The federal discovery rule was amended starting in December 2006 to allow parties the option of turning over discovery as records maintained in the course of business (NYLJ, Nov. 30, 2006). The rules were updated to reflect some of the changes in record-handling wrought by the electronic storage of documents once routinely maintained as paper copies.

Kevin Schlosser, a columnist for the New York Law Journal who is not involved in the Pass & Seymour litigation, said amendments to the federal rules and the ever-evolving technology of electronic document processing is continuing to bring changes to the discovery process.
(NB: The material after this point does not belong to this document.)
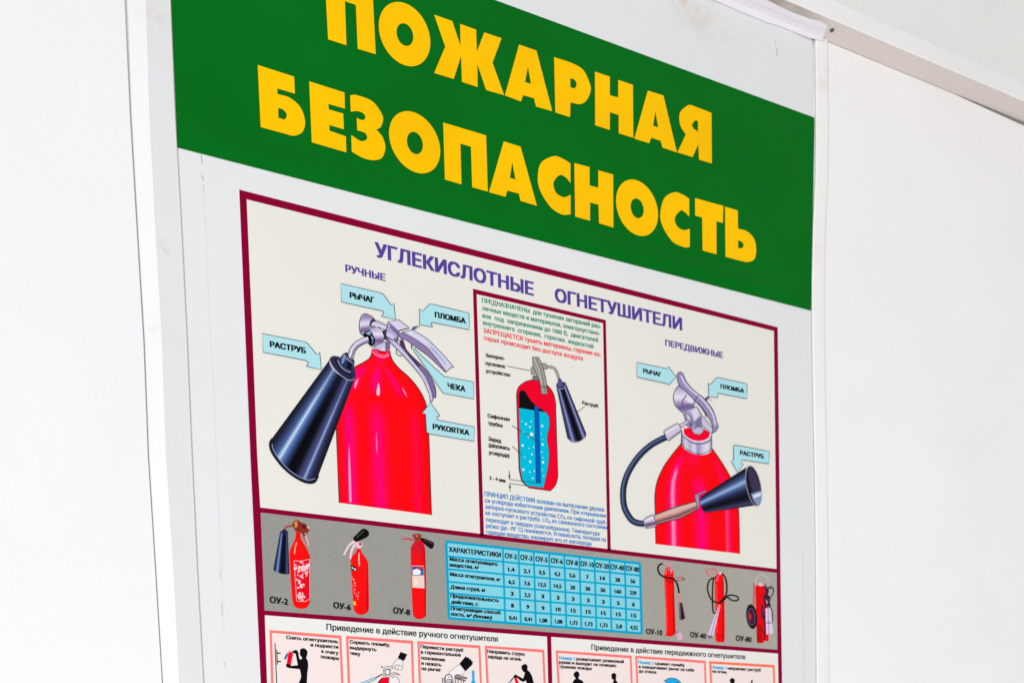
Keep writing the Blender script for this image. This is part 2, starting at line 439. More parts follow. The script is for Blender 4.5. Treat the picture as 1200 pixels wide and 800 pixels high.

'It is an area that is evolving as we speak, minute by minute, and continues to evolve,' Mr. Schlosser, a partner at Meyer, Suozzi, English & Klein in Garden City, said in an interview. 'You just learn day by day. New law, new guidance, new rules that we all have to follow.'

Mr. Schlosser said Magistrate Judge Peebles had provided some common sense guidance as to what should accompany business records turned over in discovery to make them intelligible.
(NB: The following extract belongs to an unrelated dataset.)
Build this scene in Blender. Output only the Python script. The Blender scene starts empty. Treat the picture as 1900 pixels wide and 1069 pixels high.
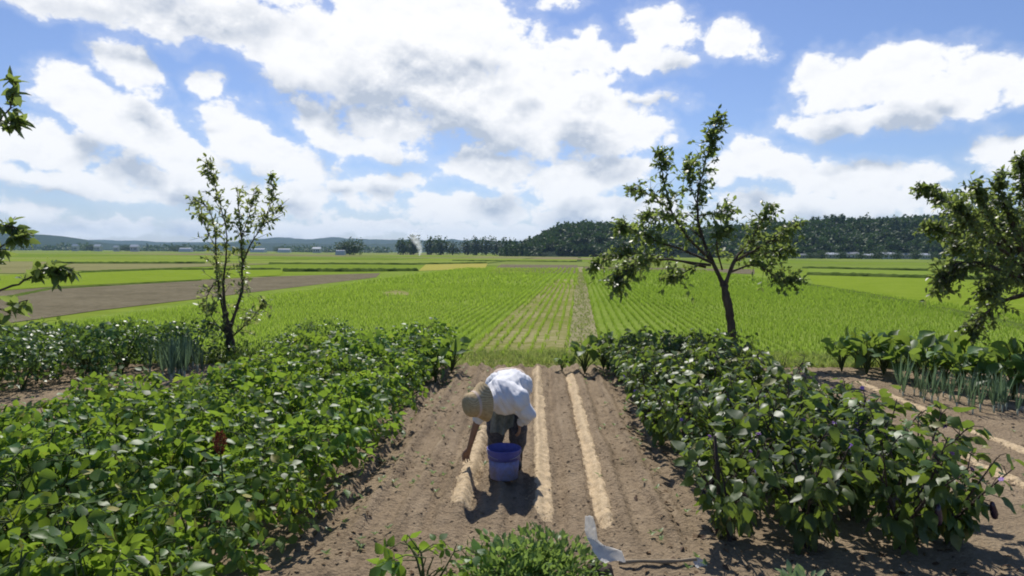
import bpy, bmesh, math, random
import numpy as np
from mathutils import Vector, Matrix

SC = bpy.context.scene
COL = SC.collection
rng = np.random.default_rng(7)
random.seed(7)
R = math.radians

# ------------------------------------------------------------------ camera
FPX, CX, CY = 1267.0, 950.0, 534.5          # photograph is 1900 x 1069
CAM_H = 2.2
cam_d = bpy.data.cameras.new("camera")
cam_d.lens, cam_d.sensor_width = 24.0, 36.0
cam_d.clip_start, cam_d.clip_end = 0.05, 30000
cam = bpy.data.objects.new("camera", cam_d)
COL.objects.link(cam)
CAM_M = Matrix.Rotation(R(90 - 3.0), 4, 'X') @ Matrix.Rotation(R(0.4), 4, 'Z')
cam.matrix_world = Matrix.Translation((0, 0, CAM_H)) @ CAM_M
SC.camera = cam
SC.render.resolution_x, SC.render.resolution_y = 1024, 576

# ------------------------------------------------------------------ sun, exposure
SUN_EL, SUN_AZ = 51.0, -6.0                 # azimuth from +Y towards +X
s_el, s_az = R(SUN_EL), R(SUN_AZ)
SUN_DIR = Vector((math.sin(s_az) * math.cos(s_el), math.cos(s_az) * math.cos(s_el), math.sin(s_el)))
sun_d = bpy.data.lights.new("sun", 'SUN')
sun_d.energy, sun_d.angle, sun_d.color = 4.6, R(0.5), (1.0, 0.95, 0.87)
sun = bpy.data.objects.new("sun", sun_d)
COL.objects.link(sun)
sun.rotation_euler = SUN_DIR.to_track_quat('Z', 'Y').to_euler()
SC.view_settings.view_transform = 'Standard'
SC.view_settings.look = 'None'
SC.view_settings.exposure = 0.28
SC.view_settings.gamma = 1.0
SC.cycles.max_bounces = 7
SC.cycles.transparent_max_bounces = 8
SC.cycles.volume_bounces = 2
SC.cycles.filter_width = 1.9


def ray(px, py):
    d = CAM_M.to_3x3() @ Vector(((px - CX) / FPX, -(py - CY) / FPX, -1.0))
    return d


def G(px, py, z=0.0):
    """ground point (at height z) seen at photo pixel"""
    d = ray(px, py)
    t = (z - CAM_H) / d.z
    return Vector((d.x * t, d.y * t, z))


def P(px, py, depth):
    """point on the line of sight at the given distance along +Y"""
    d = ray(px, py)
    t = depth / d.y
    return Vector((d.x * t, depth, CAM_H + d.z * t))


# ------------------------------------------------------------------ world: Nishita sky with cumulus
SKY_STRENGTH = 0.1
world = bpy.data.worlds.new("World")
SC.world = world
world.use_nodes = True
WN, WL = world.node_tree.nodes, world.node_tree.links
WN.clear()


def azel(px, py):
    d = ray(px, py)
    return math.atan2(d.x, d.y), math.atan2(d.z, math.hypot(d.x, d.y))


# cumulus lobes: photo x, y, half width, half height, tilt (deg, clockwise), weight
LOBES = [
    (790, 60, 230, 110, 8, 1.25), (700, 110, 200, 105, 15, 1.2), (860, 175, 260, 95, 22, 1.2), (1060, 185, 120, 95, 0, 1.1),
    (1070, 110, 85, 50, 0, .95), (1120, 235, 110, 62, 5, 1.1), (545, 95, 120, 75, 20, 1.0), (610, 130, 110, 60, 30, 1.0), (880, 40, 80, 70, 0, 1.0), (960, 120, 60, 60, 0, .9),
    (1190, 110, 100, 30, 0, .75), (1215, 185, 55, 16, 10, .45),
    (230, 12, 270, 50, 5, .95), (430, 45, 190, 52, 6, .95), (330, -60, 420, 80, 0, 1.0), (80, 0, 60, 30, 20, .6),
    (238, 125, 92, 44, 42, .95), (375, 152, 32, 25, 20, .8),
    (150, 185, 105, 52, 10, 1.05), (240, 235, 130, 62, 28, 1.1), (330, 285, 130, 50, 25, 1.0), (70, 270, 160, 55, 0, 1.0),
    (440, 245, 85, 52, 15, 1.0), (520, 300, 110, 42, 10, .9), (590, 225, 60, 45, 40, .75), (720, 232, 90, 50, 8, .9), (690, 278, 95, 26, 4, .85), (620, 270, 60, 25, 0, .7),
    (905, 312, 95, 46, 4, 1.0), (1060, 335, 135, 58, 0, 1.05), (1150, 320, 90, 50, 0, .9),
    (1235, 48, 68, 52, 0, .95), (1360, 75, 60, 38, 20, .9), (1090, 57, 34, 20, 0, .65), (1030, 8, 48, 18, 0, .6), (1215, 110, 70, 30, 0, .8),
    (1655, 150, 165, 70, 0, 1.1), (1535, 165, 88, 62, 10, 1.0), (1725, 110, 75, 45, 0, 1.0), (1600, 222, 170, 28, 0, .95), (1790, 165, 110, 52, 0, 1.0), (1890, 145, 75, 52, 0, 1.0),
    (1880, 275, 90, 42, 0, .95), (1930, 300, 110, 60, 0, .9), (1390, 300, 85, 55, 8, 1.0), (1500, 325, 115, 42, 10, .95), (1620, 340, 130, 42, 0, .9), (1700, 325, 95, 24, 0, .6),
    (1450, 385, 230, 38, 0, .8), (1650, 380, 200, 42, 0, .85), (1240, 250, 32, 14, 20, .4),
    (110, 330, 200, 34, 6, .8), (330, 345, 170, 40, 4, .85), (520, 372, 200, 40, 0, .8), (700, 345, 120, 26, 0, .65), (880, 392, 200, 34, 0, .85), (1120, 400, 190, 34, 0, .85), (200, 425, 260, 20, 0, .7), (450, 425, 240, 20, 0, .7), (30, 395, 90, 22, 0, .6), (700, 425, 220, 22, 0, .75), (1000, 432, 260, 18, 0, .75),
]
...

'I see no problem with the magistrate's determination that parties should be required to provide more helpful and specific information so that the receiving party is not searching for a needle in a haystack,' Mr. Schlosser said. 'I truly believe that the magistrate has discretion to do that and it appears as though that order is sound and helpful.'

Kevin M. Barner of Roylance, Abrams, Berdo & Goodman in Washington, D.C., said Magistrate Judge Peebles 'did a pretty good job with not much case law directly on point from that district.'

Mr. Barner is representing Hubbell along with Alfred N. Goodman from Roylance, Abrams and Edward G. Melvin of Costello, Cooney & Fearon in Syracuse.

'Personally, I am very happy that the judge has given us basically what we were asking for,' Mr. Barner said. 'It was up to the judge's discretion to say what was meant by the term 'ordinary course of business.''

Though not knowing precisely how much information Pass & Seymour asked from Hubbell in its discovery request, Mr. Barner said it was 'significantly less' than the 400,000-plus pages sought by Hubbell.

Pass & Seymour is represented by Edward R. Conan and David L. Nocilly of Bond, Schoeneck & King in Syracuse and Andrew N. Stein of Goodwin, Procter in Manhattan. Messrs. Conan and Stein did not return calls for comment.